Back to the basics


Welcome back! Clearly I grabbed your attention in the first blog, so yay me! Remember to stay tuned for more reliable and informative tips on how to redesign your home the right way, courtesy of the lovely ladies at Senecal Design Group.

So here’s the deal: redecorating is not so simple. I hate to tell you this, but it’s true. It can be simple if you want to do it the fast way. In that case, you might as well head to a box store and order the generic couch set on sale, spending too much money on something that when you get home you realize doesn’t suit your style or fit in the room. Sometimes redecorating and redesigning your home doesn’t take a handful of cash, but it certainly takes patience and just a little bit of skill.

Which brings me to the first most important aspect of design: the basics. We’re going way-way back with this one. Throw out all your current ideas of what your room should look like and let’s start fresh.

There are many requirements to designing the interior of a home, which we will address in later blogs, but the most important requirement is analyzing the design for effectiveness. The design should be Functional, Stylistic, and a Visual Representation of the person(s) using the space.

Function plays a key role in design. Think of a kitchen… imagine your cupboard doors didn’t open and they were just there for looks. Function plays the same role in every room of your house. They key is to remember that every piece of furniture you choose should have some sort of purpose that reflect the users. For example, you wouldn’t put a hard-back rattan loveseat in a living room where your family spends most of their time relaxing and watching TV. Instead, a nice rattan set would suit better in a sunroom where humidity won’t damage the material and its usage is occasional. “Function is the most fundamental element of design. We design to improve the functioning of our interior spaces and make our tastes and activities within them more convenient, comfortable and pleasurable” – Francis D.K. Ching (1987 Interior Design illustrated). The design of each room should be directly related to the people who use it and the purpose of the room.

Let’s look at the room as a whole. You want to create a space that is effective both functionally and stylistically. The first thing to do is really take a look at what requirements you have for that room; what will the majority purpose be? Will there be children crashing around in it most of the time? Will it be the center hub in your house for wine and cheese get-togethers? Like me, do you require a dance floor for late nights with beer and friends? All of these questions reflect the types of furniture you should choose and their layout within the room.
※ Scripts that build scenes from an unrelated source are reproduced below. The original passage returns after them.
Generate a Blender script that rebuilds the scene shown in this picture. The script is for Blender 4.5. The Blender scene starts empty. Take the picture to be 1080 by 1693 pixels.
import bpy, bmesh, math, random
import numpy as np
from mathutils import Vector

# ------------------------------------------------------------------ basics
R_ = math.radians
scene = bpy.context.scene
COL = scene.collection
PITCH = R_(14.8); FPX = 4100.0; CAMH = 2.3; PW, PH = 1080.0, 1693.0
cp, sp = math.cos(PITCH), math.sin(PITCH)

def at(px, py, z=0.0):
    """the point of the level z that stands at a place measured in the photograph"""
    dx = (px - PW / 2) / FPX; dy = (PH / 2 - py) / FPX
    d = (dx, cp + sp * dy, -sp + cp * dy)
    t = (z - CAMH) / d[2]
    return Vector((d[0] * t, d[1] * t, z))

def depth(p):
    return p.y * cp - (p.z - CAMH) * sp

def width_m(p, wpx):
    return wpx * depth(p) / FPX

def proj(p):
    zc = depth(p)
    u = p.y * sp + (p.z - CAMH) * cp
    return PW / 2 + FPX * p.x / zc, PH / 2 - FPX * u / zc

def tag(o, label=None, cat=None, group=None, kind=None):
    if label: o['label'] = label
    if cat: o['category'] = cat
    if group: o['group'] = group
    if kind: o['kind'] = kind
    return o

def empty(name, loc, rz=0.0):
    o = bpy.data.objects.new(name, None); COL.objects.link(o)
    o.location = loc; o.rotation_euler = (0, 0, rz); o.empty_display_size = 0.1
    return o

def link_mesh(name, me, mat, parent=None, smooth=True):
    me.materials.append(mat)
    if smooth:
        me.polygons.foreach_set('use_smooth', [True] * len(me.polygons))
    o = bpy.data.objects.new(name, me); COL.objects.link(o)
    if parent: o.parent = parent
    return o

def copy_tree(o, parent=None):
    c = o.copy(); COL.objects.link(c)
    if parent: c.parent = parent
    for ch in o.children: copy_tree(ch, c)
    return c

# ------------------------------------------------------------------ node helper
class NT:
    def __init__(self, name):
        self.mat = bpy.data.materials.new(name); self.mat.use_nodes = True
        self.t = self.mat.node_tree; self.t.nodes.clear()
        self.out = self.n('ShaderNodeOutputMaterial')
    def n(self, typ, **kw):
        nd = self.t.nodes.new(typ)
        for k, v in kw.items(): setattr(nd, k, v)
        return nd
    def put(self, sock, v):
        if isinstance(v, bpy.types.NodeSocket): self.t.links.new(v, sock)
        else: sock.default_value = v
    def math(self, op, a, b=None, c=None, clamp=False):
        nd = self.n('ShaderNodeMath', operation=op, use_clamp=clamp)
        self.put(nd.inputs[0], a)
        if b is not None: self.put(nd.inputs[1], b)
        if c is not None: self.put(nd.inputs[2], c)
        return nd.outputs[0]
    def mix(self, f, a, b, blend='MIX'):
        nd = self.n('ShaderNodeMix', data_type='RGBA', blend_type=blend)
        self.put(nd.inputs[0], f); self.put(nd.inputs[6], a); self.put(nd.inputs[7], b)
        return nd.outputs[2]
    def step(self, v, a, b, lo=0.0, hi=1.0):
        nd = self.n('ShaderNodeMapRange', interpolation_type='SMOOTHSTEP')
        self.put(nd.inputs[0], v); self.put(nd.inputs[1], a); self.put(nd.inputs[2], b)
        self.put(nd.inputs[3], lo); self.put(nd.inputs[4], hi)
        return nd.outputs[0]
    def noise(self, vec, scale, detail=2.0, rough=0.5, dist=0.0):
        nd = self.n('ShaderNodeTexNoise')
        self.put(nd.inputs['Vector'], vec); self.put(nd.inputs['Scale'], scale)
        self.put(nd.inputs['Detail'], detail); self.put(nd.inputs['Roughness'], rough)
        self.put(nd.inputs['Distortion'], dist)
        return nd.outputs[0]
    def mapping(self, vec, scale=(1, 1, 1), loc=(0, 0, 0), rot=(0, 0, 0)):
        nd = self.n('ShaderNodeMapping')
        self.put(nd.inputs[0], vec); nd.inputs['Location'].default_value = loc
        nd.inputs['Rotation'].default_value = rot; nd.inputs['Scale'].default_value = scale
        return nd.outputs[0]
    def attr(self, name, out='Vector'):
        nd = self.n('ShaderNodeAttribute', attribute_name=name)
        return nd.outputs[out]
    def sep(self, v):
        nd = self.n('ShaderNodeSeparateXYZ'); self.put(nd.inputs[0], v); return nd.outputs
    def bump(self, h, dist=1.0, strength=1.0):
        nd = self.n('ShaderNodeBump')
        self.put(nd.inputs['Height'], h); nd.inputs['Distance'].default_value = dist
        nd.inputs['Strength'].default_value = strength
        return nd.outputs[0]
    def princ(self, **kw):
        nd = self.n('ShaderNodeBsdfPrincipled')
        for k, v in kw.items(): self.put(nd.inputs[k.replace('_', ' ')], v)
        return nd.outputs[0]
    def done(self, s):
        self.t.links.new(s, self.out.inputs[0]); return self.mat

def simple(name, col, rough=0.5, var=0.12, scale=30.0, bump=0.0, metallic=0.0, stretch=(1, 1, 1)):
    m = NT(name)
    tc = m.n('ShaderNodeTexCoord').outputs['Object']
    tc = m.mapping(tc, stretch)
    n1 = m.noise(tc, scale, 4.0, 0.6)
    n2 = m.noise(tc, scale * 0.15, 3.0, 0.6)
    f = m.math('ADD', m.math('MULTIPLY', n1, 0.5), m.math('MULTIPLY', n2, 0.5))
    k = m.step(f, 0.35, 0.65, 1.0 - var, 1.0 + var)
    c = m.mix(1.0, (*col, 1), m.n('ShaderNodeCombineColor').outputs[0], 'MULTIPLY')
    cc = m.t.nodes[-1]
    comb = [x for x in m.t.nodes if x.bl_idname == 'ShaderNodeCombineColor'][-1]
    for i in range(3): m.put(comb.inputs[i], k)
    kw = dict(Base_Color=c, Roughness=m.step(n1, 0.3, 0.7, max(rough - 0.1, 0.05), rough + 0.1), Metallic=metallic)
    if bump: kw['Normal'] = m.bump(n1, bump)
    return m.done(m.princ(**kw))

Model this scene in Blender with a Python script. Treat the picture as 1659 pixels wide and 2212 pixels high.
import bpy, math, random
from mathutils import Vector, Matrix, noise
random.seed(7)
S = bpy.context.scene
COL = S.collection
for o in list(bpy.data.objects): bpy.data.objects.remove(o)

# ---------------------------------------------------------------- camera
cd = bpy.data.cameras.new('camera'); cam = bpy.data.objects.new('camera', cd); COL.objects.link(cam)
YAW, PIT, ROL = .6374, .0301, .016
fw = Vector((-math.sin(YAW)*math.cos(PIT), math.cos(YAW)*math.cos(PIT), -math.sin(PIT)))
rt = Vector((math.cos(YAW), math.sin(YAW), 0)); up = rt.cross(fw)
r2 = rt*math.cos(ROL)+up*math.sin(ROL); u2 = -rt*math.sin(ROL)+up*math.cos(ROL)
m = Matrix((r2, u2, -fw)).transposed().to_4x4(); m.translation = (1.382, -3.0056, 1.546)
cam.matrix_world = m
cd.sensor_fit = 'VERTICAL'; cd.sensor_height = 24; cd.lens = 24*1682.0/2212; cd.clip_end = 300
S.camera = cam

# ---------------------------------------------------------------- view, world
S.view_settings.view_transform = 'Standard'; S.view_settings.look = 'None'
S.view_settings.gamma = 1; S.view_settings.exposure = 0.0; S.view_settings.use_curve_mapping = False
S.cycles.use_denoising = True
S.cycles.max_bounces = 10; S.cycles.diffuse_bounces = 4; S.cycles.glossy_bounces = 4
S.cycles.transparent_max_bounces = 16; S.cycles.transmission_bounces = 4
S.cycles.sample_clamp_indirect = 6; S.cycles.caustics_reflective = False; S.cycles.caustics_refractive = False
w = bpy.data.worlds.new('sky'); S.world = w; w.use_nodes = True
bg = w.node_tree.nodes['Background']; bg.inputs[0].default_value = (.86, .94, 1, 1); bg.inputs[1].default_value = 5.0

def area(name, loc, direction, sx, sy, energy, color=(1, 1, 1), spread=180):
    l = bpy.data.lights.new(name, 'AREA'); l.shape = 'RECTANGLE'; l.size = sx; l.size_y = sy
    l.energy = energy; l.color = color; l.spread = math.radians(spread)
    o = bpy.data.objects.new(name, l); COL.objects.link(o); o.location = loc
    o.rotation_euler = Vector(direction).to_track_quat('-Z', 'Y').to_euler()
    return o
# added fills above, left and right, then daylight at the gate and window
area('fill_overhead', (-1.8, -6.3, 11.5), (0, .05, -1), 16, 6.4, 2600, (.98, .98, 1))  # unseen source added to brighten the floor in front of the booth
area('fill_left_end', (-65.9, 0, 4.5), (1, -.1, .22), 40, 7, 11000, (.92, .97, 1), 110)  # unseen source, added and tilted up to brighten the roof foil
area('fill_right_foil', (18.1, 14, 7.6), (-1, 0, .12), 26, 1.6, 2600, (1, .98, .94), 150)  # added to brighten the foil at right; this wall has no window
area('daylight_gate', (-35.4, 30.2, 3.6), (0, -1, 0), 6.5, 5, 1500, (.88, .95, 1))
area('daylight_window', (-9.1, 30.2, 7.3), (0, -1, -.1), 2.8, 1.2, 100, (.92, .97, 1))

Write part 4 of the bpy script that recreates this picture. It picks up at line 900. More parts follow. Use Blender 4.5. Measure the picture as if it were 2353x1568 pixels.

Take durability and materials into consideration when choosing the furniture. For a living space where children gather, you wouldn’t want to buy a dainty white silk sofa that will be covered in Cheetos finger prints before you know it. On the contrary, this is where you want to spend a bit more money on durability but less on fancy fabrics. Choose an easy-to-wipe leather for the win and perhaps accessorize the room with pieces that hold a lot of storage and decorations that are resilient and secure. Pick flooring that is durable and won’t fade from usage over the years. Choose furniture that is stable and make sure that there is lots of open floor space to play.

Function is a major key element in design for every room in the house. If your furniture and room is not functional for the purpose you need it to be, it is impossible to feel comfortable in the space. Consider all your needs for that room before buying anything new.